By: Malik Pollard

“WE KNOW IT’S MAGICAL”, says the incomparable Angela Bassett on the Purple Carpet for the World Premiere of ‘Black Panther Wakanda Forever’. Yes, it is very magical to dream that there is a place (now two places) on land and in the sea where Black and Brown people are flourishing in Technology, Culture, History, and Community. ‘Black Panther: Wakanda Forever‘ takes us back to this magical land while introducing us to another; and both are important as it gives us inspiration and aspirations in so many ways. In addition, let us not forget that though a fictional place, Wakanda is a representation of dynasties and communities that have existed within the African Diaspora whose stories just haven’t been properly told. “I love that people of the Diaspora, The African Diaspora get their own fandom with this movie; And people not of the African Diaspora get to participate in a fun narrative that they themselves can recognize similarities with their own circumstances in…” – Winston Duke.

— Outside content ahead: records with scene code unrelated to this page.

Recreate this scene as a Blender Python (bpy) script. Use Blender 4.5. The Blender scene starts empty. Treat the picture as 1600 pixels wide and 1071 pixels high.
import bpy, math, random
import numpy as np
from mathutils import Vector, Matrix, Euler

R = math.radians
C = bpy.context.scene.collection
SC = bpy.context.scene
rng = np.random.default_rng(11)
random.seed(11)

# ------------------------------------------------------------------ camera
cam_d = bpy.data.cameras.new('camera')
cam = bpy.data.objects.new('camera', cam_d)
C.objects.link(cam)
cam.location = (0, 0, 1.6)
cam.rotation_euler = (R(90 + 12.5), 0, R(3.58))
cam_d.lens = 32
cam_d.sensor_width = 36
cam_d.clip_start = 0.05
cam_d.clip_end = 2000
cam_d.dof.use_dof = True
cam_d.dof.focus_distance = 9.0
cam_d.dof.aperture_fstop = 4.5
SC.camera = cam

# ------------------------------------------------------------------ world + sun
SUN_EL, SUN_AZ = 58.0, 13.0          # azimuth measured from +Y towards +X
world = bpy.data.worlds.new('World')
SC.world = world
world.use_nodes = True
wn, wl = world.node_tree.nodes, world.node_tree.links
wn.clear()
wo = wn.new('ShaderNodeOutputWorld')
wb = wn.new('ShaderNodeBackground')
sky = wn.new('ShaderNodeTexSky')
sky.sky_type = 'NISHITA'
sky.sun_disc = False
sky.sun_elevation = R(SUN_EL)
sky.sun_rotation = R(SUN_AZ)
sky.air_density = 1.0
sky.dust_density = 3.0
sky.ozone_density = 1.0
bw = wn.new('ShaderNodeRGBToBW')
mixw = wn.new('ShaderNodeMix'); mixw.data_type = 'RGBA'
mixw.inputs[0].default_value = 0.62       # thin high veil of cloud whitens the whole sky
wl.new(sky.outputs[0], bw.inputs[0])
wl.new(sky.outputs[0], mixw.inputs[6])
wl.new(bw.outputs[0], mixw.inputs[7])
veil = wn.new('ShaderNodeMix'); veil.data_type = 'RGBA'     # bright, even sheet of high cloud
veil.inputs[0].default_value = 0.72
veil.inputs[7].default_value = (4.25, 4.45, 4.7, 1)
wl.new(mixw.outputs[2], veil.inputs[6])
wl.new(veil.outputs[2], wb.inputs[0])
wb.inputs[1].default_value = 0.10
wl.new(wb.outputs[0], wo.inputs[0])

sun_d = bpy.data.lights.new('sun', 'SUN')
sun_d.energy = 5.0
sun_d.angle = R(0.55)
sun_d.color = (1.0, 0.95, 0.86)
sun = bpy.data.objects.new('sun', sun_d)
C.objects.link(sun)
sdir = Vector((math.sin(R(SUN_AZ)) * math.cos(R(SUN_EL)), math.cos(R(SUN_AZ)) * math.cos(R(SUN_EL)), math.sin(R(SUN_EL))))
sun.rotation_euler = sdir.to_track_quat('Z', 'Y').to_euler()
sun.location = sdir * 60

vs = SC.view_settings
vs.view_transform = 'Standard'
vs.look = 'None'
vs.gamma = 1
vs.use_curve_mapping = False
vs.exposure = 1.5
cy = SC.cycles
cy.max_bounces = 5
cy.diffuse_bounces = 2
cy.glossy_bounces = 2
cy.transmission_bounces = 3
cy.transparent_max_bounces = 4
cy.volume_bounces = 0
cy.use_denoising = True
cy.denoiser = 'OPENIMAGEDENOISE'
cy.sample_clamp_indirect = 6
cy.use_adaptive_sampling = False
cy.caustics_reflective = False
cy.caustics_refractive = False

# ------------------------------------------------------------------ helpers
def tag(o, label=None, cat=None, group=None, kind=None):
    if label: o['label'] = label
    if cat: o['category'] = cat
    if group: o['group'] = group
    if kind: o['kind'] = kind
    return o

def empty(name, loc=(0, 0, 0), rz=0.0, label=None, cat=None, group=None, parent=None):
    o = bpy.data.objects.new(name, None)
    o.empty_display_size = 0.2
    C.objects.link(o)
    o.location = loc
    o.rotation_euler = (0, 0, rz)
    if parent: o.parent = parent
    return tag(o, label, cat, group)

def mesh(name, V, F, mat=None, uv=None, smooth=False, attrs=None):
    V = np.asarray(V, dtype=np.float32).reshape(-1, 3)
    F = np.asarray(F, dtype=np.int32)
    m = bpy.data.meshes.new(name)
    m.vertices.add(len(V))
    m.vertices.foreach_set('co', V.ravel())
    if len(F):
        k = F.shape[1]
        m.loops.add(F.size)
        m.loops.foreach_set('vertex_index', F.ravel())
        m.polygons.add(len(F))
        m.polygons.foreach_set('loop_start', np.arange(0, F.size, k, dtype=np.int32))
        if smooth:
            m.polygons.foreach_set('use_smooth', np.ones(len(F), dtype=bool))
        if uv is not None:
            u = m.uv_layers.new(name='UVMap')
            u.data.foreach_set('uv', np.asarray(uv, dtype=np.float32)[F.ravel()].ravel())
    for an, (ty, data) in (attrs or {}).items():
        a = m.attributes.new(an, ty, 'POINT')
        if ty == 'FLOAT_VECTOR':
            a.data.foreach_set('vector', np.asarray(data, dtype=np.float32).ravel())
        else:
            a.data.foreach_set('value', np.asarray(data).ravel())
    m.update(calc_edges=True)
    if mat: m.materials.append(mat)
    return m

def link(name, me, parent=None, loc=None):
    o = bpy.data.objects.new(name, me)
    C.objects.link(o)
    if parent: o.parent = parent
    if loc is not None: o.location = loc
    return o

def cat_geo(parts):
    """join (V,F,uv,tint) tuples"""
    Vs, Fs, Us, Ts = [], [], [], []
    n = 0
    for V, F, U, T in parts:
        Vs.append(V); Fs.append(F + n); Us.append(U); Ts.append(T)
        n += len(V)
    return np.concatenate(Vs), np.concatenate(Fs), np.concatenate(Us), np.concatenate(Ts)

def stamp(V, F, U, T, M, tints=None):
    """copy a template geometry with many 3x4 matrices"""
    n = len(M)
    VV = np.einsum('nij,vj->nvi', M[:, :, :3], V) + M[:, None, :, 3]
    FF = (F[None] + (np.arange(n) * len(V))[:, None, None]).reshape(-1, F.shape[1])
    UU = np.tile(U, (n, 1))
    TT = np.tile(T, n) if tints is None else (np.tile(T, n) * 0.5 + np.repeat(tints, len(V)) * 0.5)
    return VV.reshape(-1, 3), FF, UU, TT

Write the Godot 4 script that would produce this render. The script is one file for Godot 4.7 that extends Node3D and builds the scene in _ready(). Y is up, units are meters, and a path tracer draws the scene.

If for no other reason, Wakanda should inspire us to build businesses, communities, and wealth where the Black Dollar is continually recycled in over and over again in it’s community. Ironically, such “Wakandan” communities do exist: Cities like Atlanta, GA., and Waldorf, MD. immediately come to mind. Ironically, folks in the DMV (Washington D.C., Maryland, Virginia) area often refer the the small (but growing) city of Waldorf as Wakanda. The suburb of Washington D.C. in the County of Charles County, MD has become a hub for Black Businesses and the surge has allowed Charles County to overtake Prince Georges County as one of the richest counties for Blacks in America.

“Wakanda Forever” may have a similar function as the Hebrew “L’Shana Haba’ah B’Yerushalayim” — “Next year in Jerusalem.” This phrase is sung at the conclusion of the Ne’ila service during Yom Kippur, at the end of the Passover Seder. It is a phrase said throughout the Jewish Diaspora that, from the outside looking in, seems to have two purposes: to indicate the Diaspora’s return to their ancestral homeland, and to link the Diaspora under a common, cultural umbrella, so no one is forgotten. If this is a wrong reading, please reach out to correct. Using L’Shana Haba’ah B’Yerushalayim as a parallel, maybe “Wakanda Forever” is a signal to remind us that we spring from a common origin point, that those of the African Diaspora are one people and that, one day, we will be able to also return to our ancestral homeland.

Shawn Taylor The Nerds of Color

It’s been four years and a few weeks since Marvel’s Black Panther leveled the pop-sphere with a $1.344 billion USD box office and a legion of new and reinvigorated fans. The hope is that Wakanda Forever will be a call to action and the continuation of building flourishing communities across the African Diaspora.